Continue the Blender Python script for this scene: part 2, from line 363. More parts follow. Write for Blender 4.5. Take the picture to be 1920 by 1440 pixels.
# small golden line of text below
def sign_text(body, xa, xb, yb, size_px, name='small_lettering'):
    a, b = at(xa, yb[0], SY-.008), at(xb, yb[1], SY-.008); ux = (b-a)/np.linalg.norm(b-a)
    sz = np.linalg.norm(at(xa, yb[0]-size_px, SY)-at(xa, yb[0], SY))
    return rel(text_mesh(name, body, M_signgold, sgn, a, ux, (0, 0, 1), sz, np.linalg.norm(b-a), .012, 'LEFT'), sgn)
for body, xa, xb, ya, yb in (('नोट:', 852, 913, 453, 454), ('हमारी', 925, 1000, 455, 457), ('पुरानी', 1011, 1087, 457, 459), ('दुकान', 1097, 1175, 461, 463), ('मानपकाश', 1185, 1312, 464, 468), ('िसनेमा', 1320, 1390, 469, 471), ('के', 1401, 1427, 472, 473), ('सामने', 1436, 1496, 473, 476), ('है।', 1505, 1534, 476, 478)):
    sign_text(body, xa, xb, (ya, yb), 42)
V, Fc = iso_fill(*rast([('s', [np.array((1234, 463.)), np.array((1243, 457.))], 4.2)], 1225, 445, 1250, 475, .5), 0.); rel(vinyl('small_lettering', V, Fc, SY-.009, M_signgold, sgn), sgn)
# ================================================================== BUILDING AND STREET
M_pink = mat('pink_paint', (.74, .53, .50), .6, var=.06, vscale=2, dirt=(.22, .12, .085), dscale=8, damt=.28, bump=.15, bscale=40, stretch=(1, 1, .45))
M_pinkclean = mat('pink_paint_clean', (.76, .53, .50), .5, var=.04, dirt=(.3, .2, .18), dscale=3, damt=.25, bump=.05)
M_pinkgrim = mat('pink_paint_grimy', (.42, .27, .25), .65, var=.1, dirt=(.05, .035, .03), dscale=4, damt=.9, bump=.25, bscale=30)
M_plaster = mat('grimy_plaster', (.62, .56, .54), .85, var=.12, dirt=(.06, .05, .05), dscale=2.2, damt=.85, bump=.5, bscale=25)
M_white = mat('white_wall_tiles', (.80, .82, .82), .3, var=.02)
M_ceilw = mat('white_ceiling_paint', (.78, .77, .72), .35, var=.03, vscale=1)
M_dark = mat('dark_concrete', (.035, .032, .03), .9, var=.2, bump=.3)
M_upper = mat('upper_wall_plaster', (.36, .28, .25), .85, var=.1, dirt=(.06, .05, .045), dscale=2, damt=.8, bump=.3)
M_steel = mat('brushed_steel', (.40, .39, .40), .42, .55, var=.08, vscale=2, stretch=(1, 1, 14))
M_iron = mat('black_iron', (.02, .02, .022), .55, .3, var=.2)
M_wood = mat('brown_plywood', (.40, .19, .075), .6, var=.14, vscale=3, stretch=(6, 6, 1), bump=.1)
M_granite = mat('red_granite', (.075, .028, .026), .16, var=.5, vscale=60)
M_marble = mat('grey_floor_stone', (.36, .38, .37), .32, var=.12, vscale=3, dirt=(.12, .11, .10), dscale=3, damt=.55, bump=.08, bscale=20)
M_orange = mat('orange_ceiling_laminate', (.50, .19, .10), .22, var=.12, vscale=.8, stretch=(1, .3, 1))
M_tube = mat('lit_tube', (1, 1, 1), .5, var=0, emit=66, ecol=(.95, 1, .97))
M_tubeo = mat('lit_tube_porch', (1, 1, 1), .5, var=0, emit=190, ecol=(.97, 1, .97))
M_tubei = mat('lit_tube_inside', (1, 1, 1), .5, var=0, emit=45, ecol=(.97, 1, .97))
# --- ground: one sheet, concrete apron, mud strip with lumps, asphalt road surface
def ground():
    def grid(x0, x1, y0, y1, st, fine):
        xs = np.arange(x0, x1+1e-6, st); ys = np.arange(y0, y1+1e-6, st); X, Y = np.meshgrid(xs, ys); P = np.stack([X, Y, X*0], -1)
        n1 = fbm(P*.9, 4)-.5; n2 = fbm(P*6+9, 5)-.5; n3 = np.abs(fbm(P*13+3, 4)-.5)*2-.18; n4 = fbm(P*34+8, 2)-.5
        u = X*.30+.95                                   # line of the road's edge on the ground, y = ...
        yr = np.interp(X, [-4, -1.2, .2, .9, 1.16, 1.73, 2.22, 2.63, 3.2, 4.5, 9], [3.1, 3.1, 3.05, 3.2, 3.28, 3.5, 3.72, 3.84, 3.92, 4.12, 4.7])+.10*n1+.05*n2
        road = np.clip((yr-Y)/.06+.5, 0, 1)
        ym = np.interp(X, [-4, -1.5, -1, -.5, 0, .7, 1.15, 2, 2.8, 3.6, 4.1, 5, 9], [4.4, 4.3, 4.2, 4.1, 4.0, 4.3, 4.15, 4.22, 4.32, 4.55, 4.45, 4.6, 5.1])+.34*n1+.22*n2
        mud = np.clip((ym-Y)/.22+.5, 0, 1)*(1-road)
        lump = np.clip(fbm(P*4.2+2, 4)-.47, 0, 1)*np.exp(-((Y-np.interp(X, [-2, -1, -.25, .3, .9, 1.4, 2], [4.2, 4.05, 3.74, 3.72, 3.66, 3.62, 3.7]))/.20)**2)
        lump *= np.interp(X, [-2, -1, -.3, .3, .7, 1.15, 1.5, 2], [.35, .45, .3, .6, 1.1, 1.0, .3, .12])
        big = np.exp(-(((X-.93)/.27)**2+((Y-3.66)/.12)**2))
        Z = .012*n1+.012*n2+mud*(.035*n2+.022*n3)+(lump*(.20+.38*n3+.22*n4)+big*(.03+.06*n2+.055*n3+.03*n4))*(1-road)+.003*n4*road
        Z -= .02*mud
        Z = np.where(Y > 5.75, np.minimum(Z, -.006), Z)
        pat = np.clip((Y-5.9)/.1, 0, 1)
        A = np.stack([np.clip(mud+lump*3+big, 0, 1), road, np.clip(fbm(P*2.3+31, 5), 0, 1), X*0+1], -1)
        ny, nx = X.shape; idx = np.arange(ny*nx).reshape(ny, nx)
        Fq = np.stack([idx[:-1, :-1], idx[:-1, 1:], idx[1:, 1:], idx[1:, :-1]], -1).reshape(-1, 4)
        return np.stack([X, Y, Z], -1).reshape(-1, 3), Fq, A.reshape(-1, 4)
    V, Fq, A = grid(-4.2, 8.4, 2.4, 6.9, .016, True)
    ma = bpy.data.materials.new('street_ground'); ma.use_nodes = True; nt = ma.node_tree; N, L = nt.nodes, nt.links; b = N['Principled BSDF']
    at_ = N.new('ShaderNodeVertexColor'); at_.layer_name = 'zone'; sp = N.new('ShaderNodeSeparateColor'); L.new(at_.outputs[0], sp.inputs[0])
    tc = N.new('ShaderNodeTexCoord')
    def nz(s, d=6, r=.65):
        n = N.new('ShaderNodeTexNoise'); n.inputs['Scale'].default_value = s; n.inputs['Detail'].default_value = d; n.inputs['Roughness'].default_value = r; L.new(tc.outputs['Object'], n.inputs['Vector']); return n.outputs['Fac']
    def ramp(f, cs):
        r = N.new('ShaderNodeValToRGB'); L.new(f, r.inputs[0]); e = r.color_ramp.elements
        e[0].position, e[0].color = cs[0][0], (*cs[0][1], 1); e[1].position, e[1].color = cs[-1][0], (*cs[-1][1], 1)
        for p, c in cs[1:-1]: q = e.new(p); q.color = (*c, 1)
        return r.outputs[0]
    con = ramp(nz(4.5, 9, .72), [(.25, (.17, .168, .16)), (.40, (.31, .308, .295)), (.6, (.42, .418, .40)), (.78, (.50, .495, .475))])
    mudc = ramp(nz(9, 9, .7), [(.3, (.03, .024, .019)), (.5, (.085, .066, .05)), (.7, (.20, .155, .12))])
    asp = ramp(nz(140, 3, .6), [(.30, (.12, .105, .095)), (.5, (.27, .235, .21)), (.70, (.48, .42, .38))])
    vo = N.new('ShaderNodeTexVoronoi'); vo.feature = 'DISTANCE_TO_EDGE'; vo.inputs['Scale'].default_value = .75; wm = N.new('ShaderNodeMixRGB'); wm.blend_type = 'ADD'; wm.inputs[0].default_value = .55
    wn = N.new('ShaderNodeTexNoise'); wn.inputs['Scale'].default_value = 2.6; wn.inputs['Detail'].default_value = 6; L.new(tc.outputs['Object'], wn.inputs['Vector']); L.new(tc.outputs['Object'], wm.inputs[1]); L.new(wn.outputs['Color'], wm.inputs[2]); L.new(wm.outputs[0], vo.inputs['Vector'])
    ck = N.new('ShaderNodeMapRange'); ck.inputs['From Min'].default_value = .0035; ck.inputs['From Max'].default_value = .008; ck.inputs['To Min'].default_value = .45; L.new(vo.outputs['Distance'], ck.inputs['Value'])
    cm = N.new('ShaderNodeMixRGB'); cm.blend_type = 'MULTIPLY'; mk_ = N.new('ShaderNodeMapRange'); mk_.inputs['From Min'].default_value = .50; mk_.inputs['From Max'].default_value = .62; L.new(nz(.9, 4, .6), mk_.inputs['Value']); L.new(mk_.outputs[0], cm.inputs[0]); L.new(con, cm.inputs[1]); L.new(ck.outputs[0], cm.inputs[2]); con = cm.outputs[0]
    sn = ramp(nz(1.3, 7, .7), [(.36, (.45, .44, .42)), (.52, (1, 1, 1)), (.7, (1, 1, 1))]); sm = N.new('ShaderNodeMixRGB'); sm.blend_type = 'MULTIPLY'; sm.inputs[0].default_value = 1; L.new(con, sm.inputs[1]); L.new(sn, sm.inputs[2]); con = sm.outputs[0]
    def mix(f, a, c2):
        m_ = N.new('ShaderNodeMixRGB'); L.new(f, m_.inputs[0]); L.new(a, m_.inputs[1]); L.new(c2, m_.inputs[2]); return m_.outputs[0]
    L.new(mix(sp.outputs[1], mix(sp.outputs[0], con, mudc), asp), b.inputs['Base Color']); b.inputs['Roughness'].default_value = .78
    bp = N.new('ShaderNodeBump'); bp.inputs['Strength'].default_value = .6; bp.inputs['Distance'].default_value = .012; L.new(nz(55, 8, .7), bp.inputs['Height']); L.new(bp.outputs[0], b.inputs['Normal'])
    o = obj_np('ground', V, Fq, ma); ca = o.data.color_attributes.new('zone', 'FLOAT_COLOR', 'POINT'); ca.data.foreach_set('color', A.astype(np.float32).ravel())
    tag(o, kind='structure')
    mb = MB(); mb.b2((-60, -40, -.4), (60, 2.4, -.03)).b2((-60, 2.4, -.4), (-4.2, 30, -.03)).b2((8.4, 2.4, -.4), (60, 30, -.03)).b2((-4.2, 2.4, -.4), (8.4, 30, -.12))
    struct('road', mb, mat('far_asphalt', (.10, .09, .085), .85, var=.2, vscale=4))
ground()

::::

WHAT IS BEING ASKED
Retype the portion of the data above that starts on the line with "dscale=3, damt=.25, bump=.05)" and finishes on the line with "(.78, .77, .72), .35, var=.03, vscale=1)", including both of those lines.

WRITTEN SOLUTION
M_pinkclean = mat('pink_paint_clean', (.76, .53, .50), .5, var=.04, dirt=(.3, .2, .18), dscale=3, damt=.25, bump=.05)
M_pinkgrim = mat('pink_paint_grimy', (.42, .27, .25), .65, var=.1, dirt=(.05, .035, .03), dscale=4, damt=.9, bump=.25, bscale=30)
M_plaster = mat('grimy_plaster', (.62, .56, .54), .85, var=.12, dirt=(.06, .05, .05), dscale=2.2, damt=.85, bump=.5, bscale=25)
M_white = mat('white_wall_tiles', (.80, .82, .82), .3, var=.02)
M_ceilw = mat('white_ceiling_paint', (.78, .77, .72), .35, var=.03, vscale=1)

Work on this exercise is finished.